Creo que fue Francisco Ayala quien, a la pregunta sobre su opinión sobre las corridas de toros, contestó: “Estoy en contra de ellas, pero mientras no las prohíban, no me pierdo ni una”. Pues algo así me ocurre con las procesiones de Semana Santa.

Sin lugar a dudas, mi aspiración es llegar a vivir en un país absolutamente laico en el que la religión no transgreda jamás los límites de la vida o el pensamiento privado. En el que toda creencia sea absolutamente respetada pero que, por privada, resulte incómodo –intelectualmente- cualquier manifestación pública al respecto. Y eso va desde el simple crucifijo en la pared del aula escolar hasta el obispo soltando dogmas de obligada creencia y cumplimiento para todo mortal utilizando las tribunas del Estado ciudadano.

Como es lógico, las procesiones entran totalmente dentro del conflicto del que estamos hablando. Son majestuosas manifestaciones públicas, en espacios públicos, de creencias exclusivamente privadas.  Hasta ahí la teoría.

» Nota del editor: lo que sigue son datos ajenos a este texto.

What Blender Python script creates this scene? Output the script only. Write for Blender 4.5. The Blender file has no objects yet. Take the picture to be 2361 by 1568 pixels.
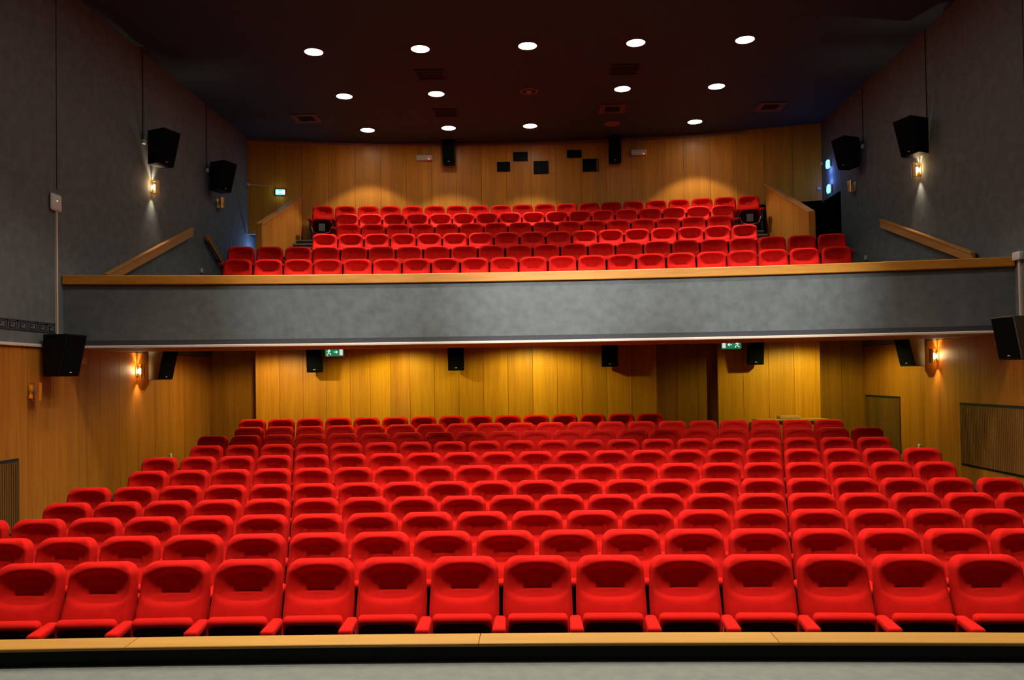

Pero luego viene el sentir y a eso es difícil ponerle coto. La noche del Jueves Santo  me encontraba en la plaza de mi pueblo de adopción (acurrucado entre naranjos y olivos a los pies de la Sierra de las Nieves, en Málaga). La caída de la tarde anunciaba lluvia y a pesar de ello un montón de vecinos, más algún guiri que otro, esperaban la salida del Nazareno y la Virgen de los Dolores por el gran pórtico de la iglesia parroquial, precioso monumento del siglo XV. Nada le faltaba a la puesta en escena; ni el olor a azahar, a incienso y a cera de velas; ni las matronas de prietos rasos con mantilla; ni las autoridades dejándose ver de traje oscuro y guante blanco (va sin segundas); ni los niños correteando entre las piernas. Una banda de la Legión atronaba con sus trompetas y atambores e incluso cantaban algo sobre que no sé quién les hirió con zarpa de fiera y que eran novios de la muerte nada menos. Sólo faltó a la cita la luna llena escondida como estaba tras unos amenazadores nubarrones que decidieron a los capitostes de la sacratísima cofradía que la procesión no podía salir del templo. Como pobre consuelo sacaron los pasos al atrio y los costaleros los mecieron, izaron, agacharon, bailaron y menearon mientras la gente aplaudía emocionada y asombrada por partes iguales. La Virgen estaba guapa a rabiar y a Jesús se le veía estropeaíllo, como siempre y es lo suyo. Al final, el himno nacional y un chimpún atronador de los de la zarpa de fiera y la novia rara acabó con el espectáculo. En definitiva todo fue un torbellino de sensaciones para todos los sentidos: colores, olores, música, participación comunal en la que la mayoría se sentían integrados cuando no protagonistas, cotilleos sabrosos , teatral puesta en escena, exhibición de fuerza y habilidad … una especie de espectacular (y bello a su modo) circo sacro, en definitiva, que si bien no tiene mucho de religión oficial, sí golpea con fuertes aldabonazos en un ancestral subconsciente colectivo. Es difícil sustraerse a todo ello.

Por todo esto, retomo el principio del artículo: no estoy de acuerdo con las procesiones pero asistiré a las que pueda mientras no las prohíban, lo que creo que va para muy largo.